Diane Wei Lewis's research focuses on gender and labor in Japanese media industries.
Her current project, Kitchen Programmers: Women, Work, and Information Technologies in 1960s–1980s Japan, examines the rise of computer and network technologies in Japan. This book explores how theories of the “information society” imagined the future of labor and employment. It analyzes women’s actual and imagined role in computerization to reveal the competing economic and social logics that coexisted within techno-utopian discourses in Japan.
Lewis is also interested in creative labor and how perceptions of media authorship are impacted by gender, marital status, employment type, and industrial context—which she has explored through analysis of creative couples like Ichikawa Kon and Wada Natto, Tsuge Yoshiharu and Fujiwara Maki, and individual filmmakers like Imamura Shōhei and Haneda Sumiko. In addition, she has written extensively on Japanese media culture in the 1910s and 1920s—key decades for the industrialization of cinema, the emergence of mass culture, and the introduction of new communications technologies in Japan.

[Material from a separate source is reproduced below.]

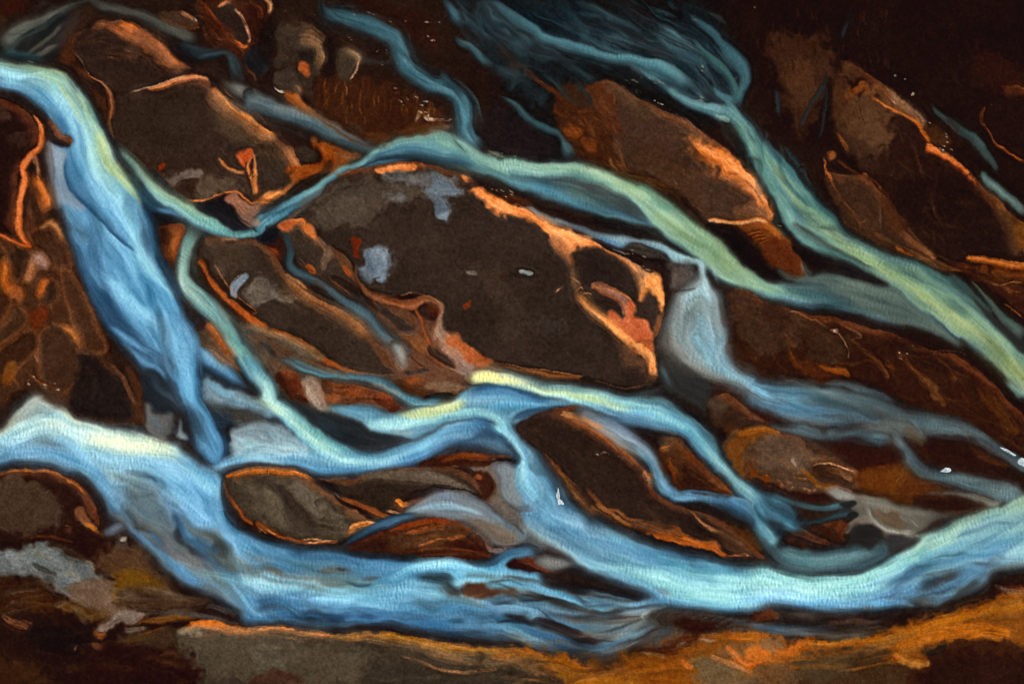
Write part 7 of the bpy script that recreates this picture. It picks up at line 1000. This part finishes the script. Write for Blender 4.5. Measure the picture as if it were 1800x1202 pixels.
# grain direction: along the drawn-out bands of sediment
lum = blur(col.mean(2), 2)
gy_, gx_ = np.gradient(lum)
jxx, jyy, jxy = gx_*gx_, gy_*gy_, gx_*gy_
def mix3(a): return blur(a, 5)+.25*blur(a, 18)+.05*blur(a, 50)
jxx, jyy, jxy = mix3(jxx), mix3(jyy), mix3(jxy)
th = .5*np.arctan2(2*jxy, jxx-jyy)+math.pi/2
fx_, fy_ = np.cos(th), np.sin(th)
def lic(src, n, h=1.):
    """smear src along the grain, n steps either way"""
    acc = src.copy(); wsum = 1.
    for sg in (1., -1.):
        x, y = GX.copy(), GY.copy(); px, py = fx_*sg, fy_*sg
        for k in range(n):
            x = np.clip(x+px*h, 0, NX-1); y = np.clip(y+py*h, 0, NY-1)
            i = np.rint(y).astype(np.int32), np.rint(x).astype(np.int32)
            ax, ay = fx_[i], fy_[i]; s = np.sign(ax*px+ay*py); s[s == 0] = 1
            px, py = ax*s, ay*s
            w = .5+.5*math.cos(math.pi*(k+1)/(n+1))
            acc = acc+src[i]*w
            if sg > 0: wsum += 2*w
    return acc/wsum
white = np.random.default_rng(3).normal(0, 1, (NY, NX))
def unit(a): return (a-a.mean())/a.std()
k1 = 1.6/STEP
fine = unit(lic(white, int(14*k1)))
midl = unit(lic(unit(blur(white[::-1], 4)), int(34*k1)))
wide = unit(lic(unit(blur(white[:, ::-1], 9)), int(50*k1)))
sm = lic(col, int(8*k1))
stw = np.clip(wet, 0, 1)
band = np.clip(np.sqrt(jxx+jyy)*STEP**-1*90-.25, 0, 1)          # 1 where the ground is banded, 0 on even gravel
mixk = stw*.45+(1-stw)*.25*band
col = col*(1-mixk[..., None])+sm*mixk[..., None]
L = col.mean(2, keepdims=True)
# thin water at the margins lets the black bed through; silt greys the blue
deep = smooth((blur(stw, 10)-.38)/.55)*.7+smooth((blur(stw, 26)-.32)/.5)*.3
thin = 1-(1-deep)*np.clip(.20+.18*vnoise(120, seed=91), .05, .45)
cw = 1.15*np.clip(col, 0, 1)**1.30*thin[..., None]
cw = cw*.80+cw.mean(2, keepdims=True)*.20*np.array([.97, 1., 1.01]); cw = cw*np.array([.99, 1.0, .955])
cl = 1.02*col**1.21; cl = cl.mean(2, keepdims=True)+1.12*(cl-cl.mean(2, keepdims=True))
col = np.clip(cl, 0, 1)*(1-stw[..., None])+cw*stw[..., None]
L = col.mean(2, keepdims=True)
L = L[..., 0]
col = np.clip(col+(.8-.6*stw)[..., None]*(col-np.stack([blur(col[..., k], 3.2) for k in range(3)], -1)), 0.004, 1)
g0 = unit(fbm(4.5, 2, 61)); g1 = unit(fbm(11, 3, 71)); g2 = unit(fbm(70, 4, 81)); g3 = unit(white*.6+blur(white, 2)*1.5)
amp_w = .010+.048*L; amp_l = .013+.085*L
d = stw*amp_w*(.45*g3+.45*fine+.55*midl+.75*wide)+(1-stw)*amp_l*(band*(.45*fine+.40*midl+.3*wide)+.22*g0+.15*g1+.35*g2+.58*g3)
col = np.clip(col+d[..., None]*np.array([1.10, .98, .88]), 0.004, 1)
# pale and dark pebbles
pb = np.random.default_rng(8).normal(0, 1, (NY, NX)); dens = 2.75-.25*RAG[1]
pk = ((pb > dens)*1.-(pb < -dens)*.7)*(1-stw)
col = np.clip(col+(pk*(.05+.22*L))[..., None]*np.array([1.1, .95, .8]), .004, 1)
# relief: bars rise out of the water, sand is rough, the river's skin is nearly flat
dry = 1-stw
dryb = blur(dry, 9); hgt = blur(hgt, 2)*(.35+.65*dryb)
# standing waves: crests lie across the current
wf = white[::-1, ::-1]
cr = unit(.75*unit(box(wf, 1)-box(wf, 2))+.4*unit(box(box(wf, 1), 1)-box(box(wf, 2), 2)))
fx_, fy_ = -fy_, fx_
crest = unit(lic(cr, max(2, int(3*k1))))
fx_, fy_ = fy_, -fx_
hgt = hgt+.10*dryb+dry*(.03*g2+.012*g1+.014*g0+.012*midl*band)+stw*(.010*midl+.018*wide+WAVE*crest*np.clip(L*1.5, .12, 1)*(.65+.35*g2.clip(-1, 1)))
ids[(stw > .6) & (ids == 0)] = -1
# ---------------------------------------------------------------- materials
def N(t, kind, **kw):
    n = t.nodes.new(kind)
    for k, v in kw.items():
        if k.startswith('i_'):
            n.inputs[int(k[2:]) if k[2:].isdigit() else k[2:]].default_value = v
        else: setattr(n, k, v)
    return n
def newmat(name):
    m = bpy.data.materials.new(name); m.use_nodes = True; t = m.node_tree; t.nodes.clear()
    o = N(t, 'ShaderNodeOutputMaterial'); b = N(t, 'ShaderNodeBsdfPrincipled'); t.links.new(b.outputs[0], o.inputs[0])
    return m, t, b
def mathn(t, op, a, b=None, c=None):
    n = N(t, 'ShaderNodeMath', operation=op)
    for i, v in enumerate((a, b, c)):
        if v is None: continue
        if isinstance(v, (int, float)): n.inputs[i].default_value = v
        else: t.links.new(v, n.inputs[i])
    return n.outputs[0]
def noise(t, vec, scale, detail=3., rough=.6):
    n = N(t, 'ShaderNodeTexNoise'); n.inputs['Scale'].default_value = scale; n.inputs['Detail'].default_value = detail; n.inputs['Roughness'].default_value = rough
    t.links.new(vec, n.inputs['Vector']); return n.outputs['Fac']

def sand_material():
    m, t, b = newmat('river_sand'); L = t.links.new
    g = N(t, 'ShaderNodeNewGeometry').outputs['Position']
    at = N(t, 'ShaderNodeAttribute', attribute_name='sediment')
    n1 = noise(t, g, 1.3, 3, .65); n2 = noise(t, g, .22, 4, .6); n3 = noise(t, g, 1.9, 2, .6)
    k = mathn(t, 'ADD', mathn(t, 'MULTIPLY', n1, 1.0), mathn(t, 'ADD', mathn(t, 'MULTIPLY', n2, .5), mathn(t, 'MULTIPLY', n3, .9)))
    k = mathn(t, 'ADD', mathn(t, 'MULTIPLY', mathn(t, 'SUBTRACT', k, 1.2), .85), 1.)
    sc = N(t, 'ShaderNodeVectorMath', operation='SCALE'); L(at.outputs['Color'], sc.inputs[0]); L(k, sc.inputs['Scale'])
    L(sc.outputs[0], b.inputs['Base Color'])
    b.inputs['Roughness'].default_value = .95; b.inputs['Specular IOR Level'].default_value = .03
    bp = N(t, 'ShaderNodeBump'); bp.inputs['Strength'].default_value = .4; bp.inputs['Distance'].default_value = .13
    L(mathn(t, 'ADD', n1, mathn(t, 'MULTIPLY', n3, .5)), bp.inputs['Height']); L(bp.outputs[0], b.inputs['Normal'])
    return m

def water_material():
    m, t, b = newmat('silty_water'); L = t.links.new
    g = N(t, 'ShaderNodeNewGeometry').outputs['Position']
    at = N(t, 'ShaderNodeAttribute', attribute_name='sediment')
    n2 = noise(t, g, .5, 2, .5); n3 = noise(t, g, 1.6, 2, .5)
    bp = N(t, 'ShaderNodeBump'); bp.inputs['Strength'].default_value = .6; bp.inputs['Distance'].default_value = .12
    L(mathn(t, 'ADD', mathn(t, 'MULTIPLY', n2, .4), n3), bp.inputs['Height']); L(bp.outputs[0], b.inputs['Normal'])
    k = mathn(t, 'ADD', 1., mathn(t, 'MULTIPLY', mathn(t, 'SUBTRACT', n3, .5), .16))
    sc = N(t, 'ShaderNodeVectorMath', operation='SCALE'); L(at.outputs['Color'], sc.inputs[0]); L(k, sc.inputs['Scale'])
    L(sc.outputs[0], b.inputs['Base Color'])
    b.inputs['Roughness'].default_value = .42; b.inputs['IOR'].default_value = 1.33; b.inputs['Specular IOR Level'].default_value = .2
    return m

def plain_material():
    m, t, b = newmat('outwash_plain'); L = t.links.new
    g = N(t, 'ShaderNodeNewGeometry').outputs['Position']
    mp = N(t, 'ShaderNodeMapping'); mp.inputs['Rotation'].default_value = (0, 0, .5); mp.inputs['Scale'].default_value = (.35, 1, 1); L(g, mp.inputs[0])
    n = noise(t, mp.outputs[0], .02, 5, .6); f = noise(t, g, .6, 4, .65)
    r = N(t, 'ShaderNodeValToRGB'); e = r.color_ramp.elements
    e[0].position, e[0].color = .34, (.012, .005, .003, 1); e[1].position, e[1].color = .72, (.05, .09, .11, 1)
    for p, c in ((.46, (.03, .014, .008, 1)), (.54, (.05, .022, .01, 1)), (.6, (.02, .012, .01, 1)), (.65, (.03, .06, .08, 1))):
        x = e.new(p); x.color = c
    L(mathn(t, 'ADD', n, mathn(t, 'MULTIPLY', mathn(t, 'SUBTRACT', f, .5), .08)), r.inputs[0]); L(r.outputs[0], b.inputs['Base Color'])
    b.inputs['Roughness'].default_value = .9; b.inputs['Specular IOR Level'].default_value = .15
    return m

def foam_material():
    m, t, b = newmat('white_foam'); g = N(t, 'ShaderNodeNewGeometry').outputs['Position']
    n = noise(t, g, 1.4, 4, .7); r = N(t, 'ShaderNodeValToRGB'); e = r.color_ramp.elements
    e[0].position, e[0].color = .3, (.22, .30, .33, 1); e[1].position, e[1].color = .6, (.52, .56, .56, 1)
    t.links.new(n, r.inputs[0]); t.links.new(r.outputs[0], b.inputs['Base Color']); b.inputs['Roughness'].default_value = .8
    bp = N(t, 'ShaderNodeBump'); bp.inputs['Distance'].default_value = .3; t.links.new(n, bp.inputs['Height']); t.links.new(bp.outputs[0], b.inputs['Normal'])
    return m
SAND, WATER, PLAIN, FOAM = sand_material(), water_material(), plain_material(), foam_material()

# ---------------------------------------------------------------- cut the survey into bodies
albedo = np.where(col <= .04045, col/12.92, ((col+.055)/1.055)**2.4)/KALB
albedo = np.clip(albedo, .001, .92)
X = (U0+GX*STEP-900)*.25; Y = (601-(V0+GY*STEP))*.25
idx = np.arange(NX*NY).reshape(NY, NX)
qid = ids[:-1, :-1].copy()
def largest(m):
    """the biggest connected piece of a mask, row run by row run"""
    runs, par = [], []
    def find(a):
        while par[a] != a: par[a] = par[par[a]]; a = par[a]
        return a
    prev = []
    for y in np.nonzero(m.any(1))[0]:
        d = np.diff(np.concatenate([[0], m[y].astype(np.int8), [0]])); cur = []
        for a, b in zip(np.nonzero(d == 1)[0], np.nonzero(d == -1)[0]):
            k = len(runs); runs.append((y, a, b)); par.append(k); cur.append(k)
            for p in prev:
                if runs[p][0] == y-1 and runs[p][1] < b and runs[p][2] > a: par[find(p)] = find(k)
        prev = cur
    size = {}
    for k, (y, a, b) in enumerate(runs): r = find(k); size[r] = size.get(r, 0)+b-a
    best = max(size, key=size.get); o = np.zeros_like(m)
    for k, (y, a, b) in enumerate(runs):
        if find(k) == best: o[y, a:b] = True
    return o
for n in range(len(ISL)):
    m = qid == n+1
    if m.any(): qid[m & ~largest(m)] = 0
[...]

Her first book, Powers of the Real: Cinema, Gender, and Emotion in Interwar Japan (Harvard University Asia Center, 2019), explores how the devastating 1923 Great Kanto Earthquake heightened the stakes for thinking about cinema's ability to address a mass audience and shape public sentiment. Post-earthquake artists, writers, critics, and filmmakers used images of women and ideas about femininity to represent cinema’s dangers and appeals. Analysis of these representations demonstrates the centrality of gender and sexuality to vernacular media theories.
Her work has been supported by the Japan Foundation, the Fulbright-Hays DDRA, the Japan Society for the Promotion of Science, the Reischauer Institute of Japanese Studies, the Association for Asia Studies Northeast Asia Council, and the Washington University in St. Louis Center for the Humanities.